### Supplied material
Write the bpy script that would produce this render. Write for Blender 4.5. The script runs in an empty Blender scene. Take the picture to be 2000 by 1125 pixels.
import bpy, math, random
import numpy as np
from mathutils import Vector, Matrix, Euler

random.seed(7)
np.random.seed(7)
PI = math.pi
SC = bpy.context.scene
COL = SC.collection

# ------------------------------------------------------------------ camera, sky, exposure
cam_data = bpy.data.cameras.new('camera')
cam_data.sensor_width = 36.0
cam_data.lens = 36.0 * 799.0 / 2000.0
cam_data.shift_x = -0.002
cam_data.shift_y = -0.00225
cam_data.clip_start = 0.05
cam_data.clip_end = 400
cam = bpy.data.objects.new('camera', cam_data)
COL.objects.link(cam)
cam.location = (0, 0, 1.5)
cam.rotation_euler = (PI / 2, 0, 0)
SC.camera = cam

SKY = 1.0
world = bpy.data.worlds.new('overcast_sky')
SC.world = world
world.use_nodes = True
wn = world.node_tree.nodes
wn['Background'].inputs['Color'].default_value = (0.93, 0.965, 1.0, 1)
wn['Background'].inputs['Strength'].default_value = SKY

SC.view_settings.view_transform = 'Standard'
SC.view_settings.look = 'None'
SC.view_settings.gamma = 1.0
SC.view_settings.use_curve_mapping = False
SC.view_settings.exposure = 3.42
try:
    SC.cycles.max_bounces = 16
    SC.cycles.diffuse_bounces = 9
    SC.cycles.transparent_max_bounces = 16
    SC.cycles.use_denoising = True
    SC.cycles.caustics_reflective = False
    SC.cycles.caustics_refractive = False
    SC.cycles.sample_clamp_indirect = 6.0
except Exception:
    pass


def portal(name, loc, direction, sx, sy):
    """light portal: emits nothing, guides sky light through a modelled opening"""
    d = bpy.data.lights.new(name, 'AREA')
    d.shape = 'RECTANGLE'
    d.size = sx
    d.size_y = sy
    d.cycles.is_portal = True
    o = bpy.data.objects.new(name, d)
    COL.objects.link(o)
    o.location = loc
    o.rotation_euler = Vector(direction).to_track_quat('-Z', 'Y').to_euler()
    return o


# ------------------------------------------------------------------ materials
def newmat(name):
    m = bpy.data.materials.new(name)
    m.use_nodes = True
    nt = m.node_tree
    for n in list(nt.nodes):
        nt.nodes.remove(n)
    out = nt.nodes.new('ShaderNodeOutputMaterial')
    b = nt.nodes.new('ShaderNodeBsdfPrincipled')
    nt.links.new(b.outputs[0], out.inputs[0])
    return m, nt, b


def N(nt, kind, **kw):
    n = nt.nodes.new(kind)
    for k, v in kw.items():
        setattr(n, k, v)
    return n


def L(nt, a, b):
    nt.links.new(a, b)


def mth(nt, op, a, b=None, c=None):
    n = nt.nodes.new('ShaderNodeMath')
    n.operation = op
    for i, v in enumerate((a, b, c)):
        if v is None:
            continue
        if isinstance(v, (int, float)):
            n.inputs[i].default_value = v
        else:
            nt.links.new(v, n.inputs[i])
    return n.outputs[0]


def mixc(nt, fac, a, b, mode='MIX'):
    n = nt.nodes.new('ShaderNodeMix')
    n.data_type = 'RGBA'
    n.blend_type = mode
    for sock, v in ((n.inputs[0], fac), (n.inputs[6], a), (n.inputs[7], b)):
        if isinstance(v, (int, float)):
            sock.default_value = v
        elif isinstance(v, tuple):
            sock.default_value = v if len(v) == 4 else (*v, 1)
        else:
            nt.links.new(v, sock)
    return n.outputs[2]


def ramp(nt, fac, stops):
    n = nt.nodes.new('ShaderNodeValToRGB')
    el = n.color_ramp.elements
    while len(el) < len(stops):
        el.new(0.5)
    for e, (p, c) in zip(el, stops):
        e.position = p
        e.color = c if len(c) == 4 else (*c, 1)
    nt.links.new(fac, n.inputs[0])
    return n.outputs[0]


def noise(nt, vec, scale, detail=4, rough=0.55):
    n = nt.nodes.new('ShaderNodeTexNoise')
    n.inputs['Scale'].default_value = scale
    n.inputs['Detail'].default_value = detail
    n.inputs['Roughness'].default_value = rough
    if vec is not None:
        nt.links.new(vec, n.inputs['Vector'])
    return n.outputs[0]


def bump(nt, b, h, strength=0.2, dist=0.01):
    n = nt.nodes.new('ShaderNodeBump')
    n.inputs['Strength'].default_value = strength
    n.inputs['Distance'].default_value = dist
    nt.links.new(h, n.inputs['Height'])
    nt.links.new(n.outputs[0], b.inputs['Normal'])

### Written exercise
Your task is to reproduce the whole listing exactly.

### Complete response
Write the bpy script that would produce this render. Write for Blender 4.5. The script runs in an empty Blender scene. Take the picture to be 2000 by 1125 pixels.
import bpy, math, random
import numpy as np
from mathutils import Vector, Matrix, Euler

random.seed(7)
np.random.seed(7)
PI = math.pi
SC = bpy.context.scene
COL = SC.collection

# ------------------------------------------------------------------ camera, sky, exposure
cam_data = bpy.data.cameras.new('camera')
cam_data.sensor_width = 36.0
cam_data.lens = 36.0 * 799.0 / 2000.0
cam_data.shift_x = -0.002
cam_data.shift_y = -0.00225
cam_data.clip_start = 0.05
cam_data.clip_end = 400
cam = bpy.data.objects.new('camera', cam_data)
COL.objects.link(cam)
cam.location = (0, 0, 1.5)
cam.rotation_euler = (PI / 2, 0, 0)
SC.camera = cam

SKY = 1.0
world = bpy.data.worlds.new('overcast_sky')
SC.world = world
world.use_nodes = True
wn = world.node_tree.nodes
wn['Background'].inputs['Color'].default_value = (0.93, 0.965, 1.0, 1)
wn['Background'].inputs['Strength'].default_value = SKY

SC.view_settings.view_transform = 'Standard'
SC.view_settings.look = 'None'
SC.view_settings.gamma = 1.0
SC.view_settings.use_curve_mapping = False
SC.view_settings.exposure = 3.42
try:
    SC.cycles.max_bounces = 16
    SC.cycles.diffuse_bounces = 9
    SC.cycles.transparent_max_bounces = 16
    SC.cycles.use_denoising = True
    SC.cycles.caustics_reflective = False
    SC.cycles.caustics_refractive = False
    SC.cycles.sample_clamp_indirect = 6.0
except Exception:
    pass


def portal(name, loc, direction, sx, sy):
    """light portal: emits nothing, guides sky light through a modelled opening"""
    d = bpy.data.lights.new(name, 'AREA')
    d.shape = 'RECTANGLE'
    d.size = sx
    d.size_y = sy
    d.cycles.is_portal = True
    o = bpy.data.objects.new(name, d)
    COL.objects.link(o)
    o.location = loc
    o.rotation_euler = Vector(direction).to_track_quat('-Z', 'Y').to_euler()
    return o


# ------------------------------------------------------------------ materials
def newmat(name):
    m = bpy.data.materials.new(name)
    m.use_nodes = True
    nt = m.node_tree
    for n in list(nt.nodes):
        nt.nodes.remove(n)
    out = nt.nodes.new('ShaderNodeOutputMaterial')
    b = nt.nodes.new('ShaderNodeBsdfPrincipled')
    nt.links.new(b.outputs[0], out.inputs[0])
    return m, nt, b


def N(nt, kind, **kw):
    n = nt.nodes.new(kind)
    for k, v in kw.items():
        setattr(n, k, v)
    return n


def L(nt, a, b):
    nt.links.new(a, b)


def mth(nt, op, a, b=None, c=None):
    n = nt.nodes.new('ShaderNodeMath')
    n.operation = op
    for i, v in enumerate((a, b, c)):
        if v is None:
            continue
        if isinstance(v, (int, float)):
            n.inputs[i].default_value = v
        else:
            nt.links.new(v, n.inputs[i])
    return n.outputs[0]


def mixc(nt, fac, a, b, mode='MIX'):
    n = nt.nodes.new('ShaderNodeMix')
    n.data_type = 'RGBA'
    n.blend_type = mode
    for sock, v in ((n.inputs[0], fac), (n.inputs[6], a), (n.inputs[7], b)):
        if isinstance(v, (int, float)):
            sock.default_value = v
        elif isinstance(v, tuple):
            sock.default_value = v if len(v) == 4 else (*v, 1)
        else:
            nt.links.new(v, sock)
    return n.outputs[2]


def ramp(nt, fac, stops):
    n = nt.nodes.new('ShaderNodeValToRGB')
    el = n.color_ramp.elements
    while len(el) < len(stops):
        el.new(0.5)
    for e, (p, c) in zip(el, stops):
        e.position = p
        e.color = c if len(c) == 4 else (*c, 1)
    nt.links.new(fac, n.inputs[0])
    return n.outputs[0]


def noise(nt, vec, scale, detail=4, rough=0.55):
    n = nt.nodes.new('ShaderNodeTexNoise')
    n.inputs['Scale'].default_value = scale
    n.inputs['Detail'].default_value = detail
    n.inputs['Roughness'].default_value = rough
    if vec is not None:
        nt.links.new(vec, n.inputs['Vector'])
    return n.outputs[0]


def bump(nt, b, h, strength=0.2, dist=0.01):
    n = nt.nodes.new('ShaderNodeBump')
    n.inputs['Strength'].default_value = strength
    n.inputs['Distance'].default_value = dist
    nt.links.new(h, n.inputs['Height'])
    nt.links.new(n.outputs[0], b.inputs['Normal'])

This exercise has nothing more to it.